Effects of low-molecular-weight organic acids on the transport of polystyrene nanoplastics: An insight at the structure of organic acids

Plastic nanoparticles are extensively used in various products, leading to inevitable pollution in soil. Understanding their transport in soils where various organic substances exist is crucial. This study examined the impact of low-molecular-weight organic acids (LMWOAs) on the transport of polystyrene nanoplastics (PS-NPs) through saturated quartz sand. The experiments involved three dibasic acids-malonic acid (MA), malic acid (MA) and tartaric acid (TA) - and four monobasic acids- formic acid (FA), acetic acid (AA), propanoic acid (PA) and glycolic acid (GA) -under different pH levels (4.0, 5.5, 7.0) and in the presence of cations (Na, Ca).
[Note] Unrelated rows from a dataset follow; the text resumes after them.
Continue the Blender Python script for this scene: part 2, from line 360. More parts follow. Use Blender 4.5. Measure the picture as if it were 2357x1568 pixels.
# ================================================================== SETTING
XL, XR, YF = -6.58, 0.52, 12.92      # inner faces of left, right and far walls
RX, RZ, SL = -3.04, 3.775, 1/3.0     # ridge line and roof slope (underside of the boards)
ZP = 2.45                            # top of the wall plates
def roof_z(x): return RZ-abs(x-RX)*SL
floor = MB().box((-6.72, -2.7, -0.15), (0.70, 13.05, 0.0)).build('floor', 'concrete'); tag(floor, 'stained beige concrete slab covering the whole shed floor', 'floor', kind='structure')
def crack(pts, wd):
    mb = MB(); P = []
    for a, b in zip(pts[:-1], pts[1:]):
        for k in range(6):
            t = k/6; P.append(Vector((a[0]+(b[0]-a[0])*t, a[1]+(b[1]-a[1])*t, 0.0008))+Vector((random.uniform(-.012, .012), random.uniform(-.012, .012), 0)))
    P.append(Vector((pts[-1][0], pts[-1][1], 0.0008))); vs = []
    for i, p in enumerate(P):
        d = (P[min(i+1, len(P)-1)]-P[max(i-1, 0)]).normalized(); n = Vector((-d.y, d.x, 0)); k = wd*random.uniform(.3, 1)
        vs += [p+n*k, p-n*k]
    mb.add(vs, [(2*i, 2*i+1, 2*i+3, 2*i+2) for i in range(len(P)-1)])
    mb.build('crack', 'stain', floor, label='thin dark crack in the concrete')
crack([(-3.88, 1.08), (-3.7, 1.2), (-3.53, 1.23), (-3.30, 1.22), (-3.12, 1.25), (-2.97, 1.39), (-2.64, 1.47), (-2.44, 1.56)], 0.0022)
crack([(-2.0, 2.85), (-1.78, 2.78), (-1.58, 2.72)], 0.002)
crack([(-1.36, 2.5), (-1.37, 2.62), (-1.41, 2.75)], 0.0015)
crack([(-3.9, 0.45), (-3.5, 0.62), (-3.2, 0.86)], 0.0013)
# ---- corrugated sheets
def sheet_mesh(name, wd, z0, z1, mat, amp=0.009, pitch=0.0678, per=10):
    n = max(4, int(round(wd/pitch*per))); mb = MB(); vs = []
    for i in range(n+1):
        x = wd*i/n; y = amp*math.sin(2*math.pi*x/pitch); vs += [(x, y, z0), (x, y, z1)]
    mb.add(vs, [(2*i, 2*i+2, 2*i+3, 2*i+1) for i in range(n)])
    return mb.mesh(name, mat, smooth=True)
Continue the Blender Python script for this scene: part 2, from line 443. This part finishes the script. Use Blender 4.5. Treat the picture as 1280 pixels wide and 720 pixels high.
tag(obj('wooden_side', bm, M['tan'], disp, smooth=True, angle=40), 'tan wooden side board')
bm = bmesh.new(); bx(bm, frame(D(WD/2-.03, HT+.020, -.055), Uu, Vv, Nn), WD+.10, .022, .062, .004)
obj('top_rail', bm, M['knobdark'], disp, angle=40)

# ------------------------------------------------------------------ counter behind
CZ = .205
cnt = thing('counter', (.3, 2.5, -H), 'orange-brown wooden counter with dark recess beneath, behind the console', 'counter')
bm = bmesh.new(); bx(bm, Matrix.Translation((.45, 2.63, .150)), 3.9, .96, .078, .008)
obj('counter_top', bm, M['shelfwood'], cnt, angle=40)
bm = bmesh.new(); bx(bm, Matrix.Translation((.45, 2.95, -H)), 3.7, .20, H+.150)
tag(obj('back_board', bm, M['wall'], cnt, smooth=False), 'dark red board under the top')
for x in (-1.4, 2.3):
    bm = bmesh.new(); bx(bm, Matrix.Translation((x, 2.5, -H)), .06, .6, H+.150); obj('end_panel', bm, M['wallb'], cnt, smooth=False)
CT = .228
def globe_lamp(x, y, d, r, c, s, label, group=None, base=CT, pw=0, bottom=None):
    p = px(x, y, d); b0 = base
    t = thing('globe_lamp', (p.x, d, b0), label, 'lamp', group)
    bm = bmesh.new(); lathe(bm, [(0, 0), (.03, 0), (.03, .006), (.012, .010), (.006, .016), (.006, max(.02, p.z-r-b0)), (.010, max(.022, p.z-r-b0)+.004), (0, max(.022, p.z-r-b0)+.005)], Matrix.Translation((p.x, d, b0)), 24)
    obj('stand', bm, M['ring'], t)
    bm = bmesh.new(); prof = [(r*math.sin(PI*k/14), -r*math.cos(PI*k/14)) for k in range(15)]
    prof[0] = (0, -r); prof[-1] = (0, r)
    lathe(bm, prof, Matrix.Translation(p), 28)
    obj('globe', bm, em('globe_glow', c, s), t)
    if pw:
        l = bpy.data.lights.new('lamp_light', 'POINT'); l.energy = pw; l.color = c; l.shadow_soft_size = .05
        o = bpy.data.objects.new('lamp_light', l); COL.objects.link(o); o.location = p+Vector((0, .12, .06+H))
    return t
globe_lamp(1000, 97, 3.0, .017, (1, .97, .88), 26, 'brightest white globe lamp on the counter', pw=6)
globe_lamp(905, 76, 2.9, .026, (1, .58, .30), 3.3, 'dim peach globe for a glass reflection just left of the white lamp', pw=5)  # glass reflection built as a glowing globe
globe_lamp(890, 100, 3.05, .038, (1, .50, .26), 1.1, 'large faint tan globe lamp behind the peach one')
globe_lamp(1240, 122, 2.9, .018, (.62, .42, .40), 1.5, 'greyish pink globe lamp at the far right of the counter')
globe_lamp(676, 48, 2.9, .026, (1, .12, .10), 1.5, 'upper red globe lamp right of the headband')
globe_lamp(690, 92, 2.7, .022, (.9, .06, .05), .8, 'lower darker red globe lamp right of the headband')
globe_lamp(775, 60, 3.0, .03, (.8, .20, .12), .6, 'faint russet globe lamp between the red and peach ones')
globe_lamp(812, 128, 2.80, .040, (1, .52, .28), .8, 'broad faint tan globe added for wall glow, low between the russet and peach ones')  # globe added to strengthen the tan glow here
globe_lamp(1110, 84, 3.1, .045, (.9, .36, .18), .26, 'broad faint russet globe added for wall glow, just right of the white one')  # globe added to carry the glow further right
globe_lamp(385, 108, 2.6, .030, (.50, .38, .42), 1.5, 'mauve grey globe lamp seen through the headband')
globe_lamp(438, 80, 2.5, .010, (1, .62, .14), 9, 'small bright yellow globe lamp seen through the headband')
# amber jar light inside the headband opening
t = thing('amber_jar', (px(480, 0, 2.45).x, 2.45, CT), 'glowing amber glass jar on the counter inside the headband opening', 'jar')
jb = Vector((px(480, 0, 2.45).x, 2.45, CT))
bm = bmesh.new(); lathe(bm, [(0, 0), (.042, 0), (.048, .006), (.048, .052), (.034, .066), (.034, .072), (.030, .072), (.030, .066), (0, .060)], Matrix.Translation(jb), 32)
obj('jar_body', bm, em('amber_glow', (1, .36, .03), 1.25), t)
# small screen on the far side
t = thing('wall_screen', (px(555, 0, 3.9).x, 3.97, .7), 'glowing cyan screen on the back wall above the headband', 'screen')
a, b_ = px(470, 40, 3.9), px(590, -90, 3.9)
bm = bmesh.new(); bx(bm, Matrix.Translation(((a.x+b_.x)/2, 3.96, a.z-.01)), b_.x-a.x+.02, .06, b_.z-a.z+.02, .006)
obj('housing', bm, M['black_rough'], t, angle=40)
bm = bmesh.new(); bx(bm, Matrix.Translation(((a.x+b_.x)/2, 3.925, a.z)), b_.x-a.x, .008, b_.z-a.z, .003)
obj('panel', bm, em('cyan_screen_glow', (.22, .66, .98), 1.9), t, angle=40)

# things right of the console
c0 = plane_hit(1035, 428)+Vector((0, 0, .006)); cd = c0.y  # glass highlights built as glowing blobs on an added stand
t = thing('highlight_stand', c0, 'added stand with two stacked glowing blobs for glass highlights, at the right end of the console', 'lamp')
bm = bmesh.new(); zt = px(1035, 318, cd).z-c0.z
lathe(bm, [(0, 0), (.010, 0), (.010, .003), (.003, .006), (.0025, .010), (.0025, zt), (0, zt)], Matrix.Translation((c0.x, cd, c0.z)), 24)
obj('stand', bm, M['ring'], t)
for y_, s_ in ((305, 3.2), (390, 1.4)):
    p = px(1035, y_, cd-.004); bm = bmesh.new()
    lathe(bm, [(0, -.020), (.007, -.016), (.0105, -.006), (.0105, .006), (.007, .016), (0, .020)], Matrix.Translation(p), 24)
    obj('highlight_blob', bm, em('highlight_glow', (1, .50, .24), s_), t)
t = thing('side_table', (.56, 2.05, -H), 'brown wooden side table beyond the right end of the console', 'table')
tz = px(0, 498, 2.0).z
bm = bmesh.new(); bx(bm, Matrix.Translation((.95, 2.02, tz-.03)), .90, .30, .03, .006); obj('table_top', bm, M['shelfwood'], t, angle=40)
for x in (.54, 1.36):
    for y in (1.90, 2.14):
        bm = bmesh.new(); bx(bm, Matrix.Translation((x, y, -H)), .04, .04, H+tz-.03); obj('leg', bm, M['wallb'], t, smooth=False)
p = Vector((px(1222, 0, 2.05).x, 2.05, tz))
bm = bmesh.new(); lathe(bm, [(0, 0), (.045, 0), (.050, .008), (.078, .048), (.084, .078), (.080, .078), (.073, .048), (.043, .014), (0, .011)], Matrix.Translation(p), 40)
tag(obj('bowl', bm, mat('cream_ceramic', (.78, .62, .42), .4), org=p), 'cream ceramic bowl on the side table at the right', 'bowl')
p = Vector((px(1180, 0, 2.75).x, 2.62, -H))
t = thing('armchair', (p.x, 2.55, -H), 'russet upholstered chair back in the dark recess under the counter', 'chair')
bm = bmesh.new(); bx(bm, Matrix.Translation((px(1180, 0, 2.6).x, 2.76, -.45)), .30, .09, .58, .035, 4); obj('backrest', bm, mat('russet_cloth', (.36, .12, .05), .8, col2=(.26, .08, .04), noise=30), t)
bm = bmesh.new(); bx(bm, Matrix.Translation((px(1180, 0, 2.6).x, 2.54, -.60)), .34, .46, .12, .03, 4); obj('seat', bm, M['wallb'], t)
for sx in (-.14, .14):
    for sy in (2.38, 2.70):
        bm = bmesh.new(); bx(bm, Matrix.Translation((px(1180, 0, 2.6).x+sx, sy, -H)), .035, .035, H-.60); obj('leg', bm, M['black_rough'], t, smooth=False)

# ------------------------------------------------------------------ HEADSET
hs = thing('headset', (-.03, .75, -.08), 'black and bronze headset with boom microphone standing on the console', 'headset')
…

The results demonstrated that in the presence of Na, dibasic acids significantly enhanced PS-NPs transport, with TA being the most effective, followed by MA and MA. This enhancement is attributed to the adsorption of LMWOAs onto the nanoparticles and sand, creating a more negative ζ-potential, which increases the electrostatic repulsion and decreases the PS-NPs deposition, thereby facilitating the transport. Applying the Derjaguin-Landau-Verwey-Overbeek theory, higher pH levels increased the energy barrier and secondary energy minimum, decreasing PS-NPs deposition. Moreover, dibasic acids significantly enhanced the hydrophilicity of PS-NPs. Conversely, monobasic acids, except for GA, slightly reduced the hydrophilicity of PS-NPs, as indicated by a small increase in the water contact angle, hereby minimally affecting PS-NPs transport. As for GA, although it is a monobasic acid, the additional -OH group in its molecular structure promoted PS-NPs transport, similar to dibasic acids. For example, GA also significantly enhanced the hydrophilicity of PS-NPs. In the presence of Ca, the enhancement of PS-NPs transport by LMWOAs was comparable to that with Na, primarily due to the complex-forming and bridging effects of Ca with the organic acids and PS-NPs. These findings provide important insights into predicting and analyzing the transport behaviors of PS-NPs.